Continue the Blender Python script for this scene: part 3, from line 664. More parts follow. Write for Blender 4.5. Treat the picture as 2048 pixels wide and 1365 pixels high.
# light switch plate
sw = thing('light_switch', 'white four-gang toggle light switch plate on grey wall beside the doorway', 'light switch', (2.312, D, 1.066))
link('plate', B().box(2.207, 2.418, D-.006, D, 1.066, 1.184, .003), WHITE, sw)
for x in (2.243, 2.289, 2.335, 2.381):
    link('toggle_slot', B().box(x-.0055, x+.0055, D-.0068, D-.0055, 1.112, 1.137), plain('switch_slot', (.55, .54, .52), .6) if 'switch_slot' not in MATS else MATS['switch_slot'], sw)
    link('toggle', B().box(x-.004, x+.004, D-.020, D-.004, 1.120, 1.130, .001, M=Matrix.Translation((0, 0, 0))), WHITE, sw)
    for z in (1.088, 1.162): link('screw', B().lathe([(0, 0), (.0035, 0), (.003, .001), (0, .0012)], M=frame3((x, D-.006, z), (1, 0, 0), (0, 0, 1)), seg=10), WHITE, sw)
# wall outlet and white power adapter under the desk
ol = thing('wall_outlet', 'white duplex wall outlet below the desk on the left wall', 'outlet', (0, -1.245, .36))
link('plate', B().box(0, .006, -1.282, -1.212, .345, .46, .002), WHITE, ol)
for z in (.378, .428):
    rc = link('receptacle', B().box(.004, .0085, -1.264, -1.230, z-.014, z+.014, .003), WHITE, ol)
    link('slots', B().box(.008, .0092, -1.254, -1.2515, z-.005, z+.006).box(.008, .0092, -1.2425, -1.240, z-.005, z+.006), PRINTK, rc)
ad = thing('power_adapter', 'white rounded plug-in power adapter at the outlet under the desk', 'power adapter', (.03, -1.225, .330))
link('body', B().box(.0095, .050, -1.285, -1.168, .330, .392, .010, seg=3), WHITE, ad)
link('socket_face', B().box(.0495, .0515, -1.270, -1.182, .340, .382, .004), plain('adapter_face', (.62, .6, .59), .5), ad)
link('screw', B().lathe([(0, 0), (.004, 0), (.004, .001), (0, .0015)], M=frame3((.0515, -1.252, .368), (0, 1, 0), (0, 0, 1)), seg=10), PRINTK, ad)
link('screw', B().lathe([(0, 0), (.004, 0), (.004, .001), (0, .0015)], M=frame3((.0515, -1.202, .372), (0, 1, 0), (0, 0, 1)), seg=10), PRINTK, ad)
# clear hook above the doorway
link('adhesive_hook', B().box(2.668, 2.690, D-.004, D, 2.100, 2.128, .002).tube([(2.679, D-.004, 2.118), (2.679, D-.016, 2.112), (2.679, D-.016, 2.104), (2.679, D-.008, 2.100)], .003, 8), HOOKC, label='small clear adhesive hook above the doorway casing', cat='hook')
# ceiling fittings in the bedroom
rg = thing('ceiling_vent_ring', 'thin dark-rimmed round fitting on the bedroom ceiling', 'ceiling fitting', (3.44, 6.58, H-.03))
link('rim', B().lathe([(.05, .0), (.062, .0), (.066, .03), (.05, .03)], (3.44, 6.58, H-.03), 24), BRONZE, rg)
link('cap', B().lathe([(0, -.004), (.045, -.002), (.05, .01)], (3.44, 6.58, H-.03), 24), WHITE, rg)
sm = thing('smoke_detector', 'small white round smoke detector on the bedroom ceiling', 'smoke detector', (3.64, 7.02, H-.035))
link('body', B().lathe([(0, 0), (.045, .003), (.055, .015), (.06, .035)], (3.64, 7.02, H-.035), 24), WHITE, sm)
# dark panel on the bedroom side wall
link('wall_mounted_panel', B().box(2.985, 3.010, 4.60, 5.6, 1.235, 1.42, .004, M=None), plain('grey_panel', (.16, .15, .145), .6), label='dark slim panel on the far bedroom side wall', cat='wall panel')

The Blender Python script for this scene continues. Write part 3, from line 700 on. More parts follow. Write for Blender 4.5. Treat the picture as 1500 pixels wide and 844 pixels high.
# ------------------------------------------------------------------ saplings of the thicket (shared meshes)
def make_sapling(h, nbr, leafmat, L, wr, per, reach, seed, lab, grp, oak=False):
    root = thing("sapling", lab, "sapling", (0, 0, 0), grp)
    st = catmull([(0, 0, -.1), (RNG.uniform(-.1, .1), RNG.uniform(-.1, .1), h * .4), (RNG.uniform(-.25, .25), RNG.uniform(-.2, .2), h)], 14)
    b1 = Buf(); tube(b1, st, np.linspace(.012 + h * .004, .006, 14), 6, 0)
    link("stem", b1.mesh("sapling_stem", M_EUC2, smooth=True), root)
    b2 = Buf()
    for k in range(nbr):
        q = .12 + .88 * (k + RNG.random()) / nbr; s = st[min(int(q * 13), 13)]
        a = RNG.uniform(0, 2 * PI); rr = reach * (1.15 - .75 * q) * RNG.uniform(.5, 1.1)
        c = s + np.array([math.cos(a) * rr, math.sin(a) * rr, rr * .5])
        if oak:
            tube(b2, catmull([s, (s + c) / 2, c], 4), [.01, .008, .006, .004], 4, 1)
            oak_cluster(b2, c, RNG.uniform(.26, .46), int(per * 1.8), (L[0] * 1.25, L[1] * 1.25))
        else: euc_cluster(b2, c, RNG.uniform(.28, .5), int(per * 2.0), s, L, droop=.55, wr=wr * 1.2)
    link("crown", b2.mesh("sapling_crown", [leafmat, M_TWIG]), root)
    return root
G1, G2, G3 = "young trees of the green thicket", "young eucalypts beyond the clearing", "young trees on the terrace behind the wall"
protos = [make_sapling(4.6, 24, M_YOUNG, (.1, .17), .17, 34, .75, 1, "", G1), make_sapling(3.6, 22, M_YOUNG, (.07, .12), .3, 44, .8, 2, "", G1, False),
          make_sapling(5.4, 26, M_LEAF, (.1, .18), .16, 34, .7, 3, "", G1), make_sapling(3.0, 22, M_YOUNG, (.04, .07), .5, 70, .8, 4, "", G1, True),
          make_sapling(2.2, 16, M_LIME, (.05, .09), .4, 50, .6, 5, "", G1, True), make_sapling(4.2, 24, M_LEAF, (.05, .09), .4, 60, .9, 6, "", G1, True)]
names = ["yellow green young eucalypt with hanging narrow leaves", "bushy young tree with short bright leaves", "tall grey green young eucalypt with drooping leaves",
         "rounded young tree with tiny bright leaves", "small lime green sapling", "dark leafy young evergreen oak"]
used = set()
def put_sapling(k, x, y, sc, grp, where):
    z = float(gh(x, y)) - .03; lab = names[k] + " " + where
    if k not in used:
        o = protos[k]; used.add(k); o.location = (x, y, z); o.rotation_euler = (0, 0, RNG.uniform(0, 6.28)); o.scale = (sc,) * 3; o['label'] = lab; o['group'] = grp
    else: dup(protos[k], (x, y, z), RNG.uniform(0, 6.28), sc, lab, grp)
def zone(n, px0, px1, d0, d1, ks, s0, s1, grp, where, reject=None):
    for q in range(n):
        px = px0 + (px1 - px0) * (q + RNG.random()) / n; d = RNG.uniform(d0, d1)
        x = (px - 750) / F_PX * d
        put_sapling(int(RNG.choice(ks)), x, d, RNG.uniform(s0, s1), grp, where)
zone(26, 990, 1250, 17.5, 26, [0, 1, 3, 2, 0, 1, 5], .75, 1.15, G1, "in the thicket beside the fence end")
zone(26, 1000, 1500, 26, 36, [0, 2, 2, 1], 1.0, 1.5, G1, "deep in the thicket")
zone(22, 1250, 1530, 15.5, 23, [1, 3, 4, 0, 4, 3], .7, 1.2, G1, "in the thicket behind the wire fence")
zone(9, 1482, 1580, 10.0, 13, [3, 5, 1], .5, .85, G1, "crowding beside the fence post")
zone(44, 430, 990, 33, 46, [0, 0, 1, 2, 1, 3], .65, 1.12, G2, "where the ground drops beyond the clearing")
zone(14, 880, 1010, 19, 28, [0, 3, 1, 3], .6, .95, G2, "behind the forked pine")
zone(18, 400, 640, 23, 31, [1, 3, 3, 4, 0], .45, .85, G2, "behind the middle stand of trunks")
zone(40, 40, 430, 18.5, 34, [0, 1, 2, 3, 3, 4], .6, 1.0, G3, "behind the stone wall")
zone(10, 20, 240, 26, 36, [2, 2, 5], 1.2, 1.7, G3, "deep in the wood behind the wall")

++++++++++

Give the number of lines in the data that contain "picture", with no other words.

Response to the task>
2